■ Prompt: Retype the opening lines of the listing below, ending with the line that contains "b = MB(); b.box(-5.3, -4.7, 46.9, 47.5, 0, 6.9);", and leave out any pictures.

■ Data excerpt:
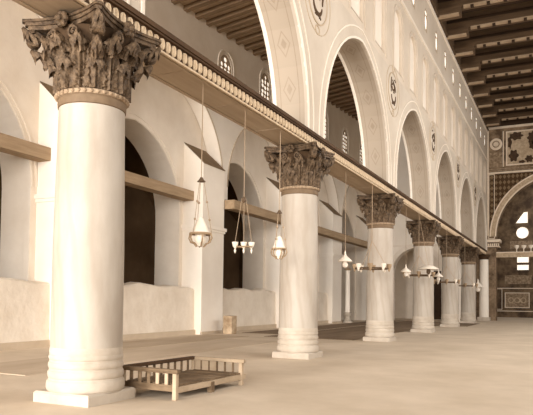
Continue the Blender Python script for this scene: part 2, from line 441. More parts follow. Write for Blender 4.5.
# ---- aisle end wall with a low arch
b = MB(); A = arch(-4.25, 1.95, 3.75, .12, 12, 0)
b.slab([[(-8.5, 0)]+A+[(-.45, 0), (-.45, 17), (-8.5, 17)]], fy, 42, 42.9)
WE = struct(b.build('wall_aisle_end', MPLASTER))
b = MB(); b.slab(band(arch(-4.25, 1.97, 3.75, .12, 12), arch(-4.25, 2.3, 3.75, .12, 12)), fy, 41.95, 42.02); b.box(-8.4, -.5, 41.9, 42.02, 5.9, 6.05); b.build('arch_moulding', MGREY, WE)
b = MB(); b.box(-8.5, -.45, 47.6, 48, 0, 7); b.box(-8.5, -8, 42.9, 47.6, 0, 7); b.box(-8.5, -.45, 42.9, 48, 7, 7.3); b.build('lobby_wall', MGREY, WE)
b = MB(); b.box(-4.5, -3.1, 47.45, 47.62, 0, 4.2); b.build('doorway', MBLACKW, WE)
b = MB(); b.box(-5.3, -4.7, 46.9, 47.5, 0, 6.9); b.build('lobby_pier', MPLASTER, WE)

# ---- nave ceiling
b = MB(); b.box(-.5, 12.2, -9, 47.9, 17.4, 17.6); CN = struct(b.build('ceiling', MBLACKW))
for k in range(-9, 9):
    y = 25.1+2.66*k
    b = MB(); b.box(.45, 11.8, y-.26, y+.26, 16.55, 17.4); cb = b.build('ceiling_beam', MDKWOOD, CN)
    b = MB(); b.box(.46, 1.62, y-.3, y+.3, 16.2, 16.6); b.box(10.6, 11.8, y-.3, y+.3, 16.2, 16.6); br = b.build('bracket', MDKWOOD, cb)
    b = MB(); b.box(.46, 1.55, y-.36, y-.16, 16.12, 16.24); b.build('bracket_board', MPALEW, br)
    b = MB(); b.box(1.78, 10.4, y-.34, y-.17, 16.45, 16.58); b.build('painted_strip', MPALEW, cb)
    b = MB()
    for j in range(11):
        x = 2.2+.78*j
        b.box(x-.08, x+.08, y-.37, y-.12, 16.42, 16.52)
    b.build('rosettes', MBLACKW, cb)
    # side mouldings and dark coffer joists between the beams
    b = MB(); b.box(.45, 11.8, y-.33, y-.26, 16.95, 17.08); b.box(.45, 11.8, y+.9, y+1.1, 17.15, 17.4); b.box(.45, 11.8, y+1.6, y+1.8, 17.15, 17.4)
    b.build('joist', MBLACKW, cb)
b = MB(); b.box(.3, .5, -4, 47.8, 16.2, 17.4); b.box(.3, .6, -4, 47.8, 16.15, 16.25); b.build('wall_plate', MDKWOOD, CN)

# ---- end wall with the great arch
EY = 47.9
CX, RR = 6.1, 4.95
def circ(r, n=40): return [(CX-r*cos(pi*i/n), 7.1+r*sin(pi*i/n)) for i in range(n+1)]
b = MB(); b.slab([[(-.5, 0), (CX-RR, 0)]+circ(RR)+[(CX+RR, 0), (12.6, 0), (12.6, 17.4), (-.5, 17.4)]], fy, EY, EY+1.1)
EW = struct(b.build('wall_end', MMARQ))
def panel_frame(b, x0, x1, z0, z1, wd=.1, d=.08):
    b.slab([[(x0, z0), (x1, z0), (x1, z1), (x0, z1)], [(x0+wd, z0+wd), (x1-wd, z0+wd), (x1-wd, z1-wd), (x0+wd, z1-wd)]], fy, EY-d, EY+.01)
b = MB()
b.box(.46, 11.8, EY-.14, EY, 16.25, 16.42); b.box(.46, 11.8, EY-.1, EY, 12.42, 12.56)
panel_frame(b, 1.95, 6.05, 13.05, 15.95); panel_frame(b, 6.2, 10.3, 13.05, 15.95)
panel_frame(b, .46, .58, 7.2, 16.2, .05); b.box(1.7, 1.78, EY-.08, EY, 13.0, 16.0); b.box(.66, 1.0, EY-.06, EY, 7.15, 7.25)
panel_frame(b, .55, 1.05, 6.9, 12.4, .05, .06)
b.build('marble_frame', MFRAME, EW)
b = MB(); b.slab([circ(RR+.42)+list(reversed(circ(RR+.005)))], fy, EY-.12, EY+.02); b.build('arch_band', MMOSA, EW)
b = MB(); b.slab([circ(RR+.5)+list(reversed(circ(RR+.4)))], fy, EY-.16, EY+.02); b.slab([circ(RR+.07)+list(reversed(circ(RR-.03)))], fy, EY-.16, EY+.02); b.build('arch_bead', MFRAME, EW)
# scale mosaic in the spandrels
sp = [(.7, 7.3)]+[q for q in circ(RR+.52) if q[0] < CX and q[0] > 1.1-.6+.3][1:]
sp = [(.66, 7.3), (.7, 12.38), (CX, 12.38)]+[q for q in reversed(circ(RR+.52)) if q[0] <= CX-.05 and q[0] >= .66]
b = MB(); b.slab([sp], fy, EY-.04, EY+.01); uv = [(v[0]*.6, v[2]*1.5) for v in b.v]; b.build('spandrel_mosaic', MSCALE, EW, uvs=uv)
b = MB(); b.slab([[(.62, 13.0), (1.68, 13.0), (1.68, 14.25), (.62, 14.25)]], fy, EY-.05, EY+.01)
for z in (12.62, 12.78): b.box(.6, 11.6, EY-.05, EY, z, z+.1)
b.build('inlay_panel', MPANEL, EW)
b = MB(); b.lathe([(.5, 0), (.5, .06), (.4, .08), (.36, .05), (.2, .06), (.16, .1), (.1, .07), (.001, .07)], 24)
b.v = [(1.16+x, EY-.02-z, 14.95+y) for x, y, z in b.v]; b.build('rosette', MFRAME, EW, smooth=True)
b = MB(); b.lathe([(.3, 0), (.3, .1), (.22, .1), (.22, 0)], 20)
b.v = [(1.16+x, EY-.03-z, 14.95+y) for x, y, z in b.v]; b.build('rosette_ring', MPANEL, EW, smooth=True)
# floral mosaic panel : light ground, dark tree-like shapes
b = MB(); b.slab([[(2.05, 13.15), (5.95, 13.15), (5.95, 15.85), (2.05, 15.85)]], fy, EY-.03, EY+.01); b.slab([[(6.3, 13.15), (10.2, 13.15), (10.2, 15.85), (6.3, 15.85)]], fy, EY-.03, EY+.01)
b.build('mosaic_ground', MMOSA, EW)
b = MB()
def blob(x, z, rx, rz, lobes=7, amp=.16, ph=0):
    b.slab([[(x+rx*(1+amp*cos(lobes*t+ph))*cos(t), z+rz*(1+amp*cos(lobes*t+ph))*sin(t)) for t in [2*pi*i/42 for i in range(42)]]], fy, EY-.05, EY-.02)
for ox in (0, 4.25):
    blob(2.75+ox, 15.5, .5, .33); blob(2.25+ox, 15.0, .15, .5, 5); blob(2.55+ox, 13.85, .36, .48, 6); blob(4.05+ox, 15.25, .42, .5, 8)
    blob(3.95+ox, 14.6, .2, .3, 5); blob(3.75+ox, 13.5, .3, .28, 6); blob(5.2+ox, 13.75, .34, .46, 6); blob(5.25+ox, 15.4, .45, .36, 7); blob(3.2+ox, 13.3, .25, .12, 5); blob(4.6+ox, 13.3, .3, .13, 5); blob(4.6+ox, 14.4, .14, .2, 5)
b.build('mosaic_foliage', MMOSD, EW)
b = MB()
for i in range(26): b.box(1.9+.38*i, 2.08+.38*i, EY-.3, EY-.02, 16.62, 16.85)
b.build('dentils', MFRAME, EW)
b = MB(); b.box(.46, 11.8, EY-.6, EY-.31, 16.42, 17.4); b.build('head_beam', MBLACKW, EW)
# imposts of the great arch
b = MB()
for x0, x1 in ((.46, 1.5), (10.7, 11.8)):
    b.box(x0, x1, EY-.2, EY+1.15, 6.62, 6.85); b.box(x0, x1-.08, EY-.15, EY+1.15, 6.22, 6.3)
    for j in range(6): b.box(x0+.05+.16*j, x0+.15+.16*j, EY-.17, EY, 6.3, 6.5)
b.build('impost', MFRAME, EW)
b = MB()
for z0, z1 in ((.2, 2.4), (2.6, 4.9)): panel_frame(b, .5, 1.1, z0, z1, .05, .05)
b.build('jamb_frame', MPANEL, EW)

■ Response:
Continue the Blender Python script for this scene: part 2, from line 441. More parts follow. Write for Blender 4.5.
# ---- aisle end wall with a low arch
b = MB(); A = arch(-4.25, 1.95, 3.75, .12, 12, 0)
b.slab([[(-8.5, 0)]+A+[(-.45, 0), (-.45, 17), (-8.5, 17)]], fy, 42, 42.9)
WE = struct(b.build('wall_aisle_end', MPLASTER))
b = MB(); b.slab(band(arch(-4.25, 1.97, 3.75, .12, 12), arch(-4.25, 2.3, 3.75, .12, 12)), fy, 41.95, 42.02); b.box(-8.4, -.5, 41.9, 42.02, 5.9, 6.05); b.build('arch_moulding', MGREY, WE)
b = MB(); b.box(-8.5, -.45, 47.6, 48, 0, 7); b.box(-8.5, -8, 42.9, 47.6, 0, 7); b.box(-8.5, -.45, 42.9, 48, 7, 7.3); b.build('lobby_wall', MGREY, WE)
b = MB(); b.box(-4.5, -3.1, 47.45, 47.62, 0, 4.2); b.build('doorway', MBLACKW, WE)
b = MB(); b.box(-5.3, -4.7, 46.9, 47.5, 0, 6.9); b.build('lobby_pier', MPLASTER, WE)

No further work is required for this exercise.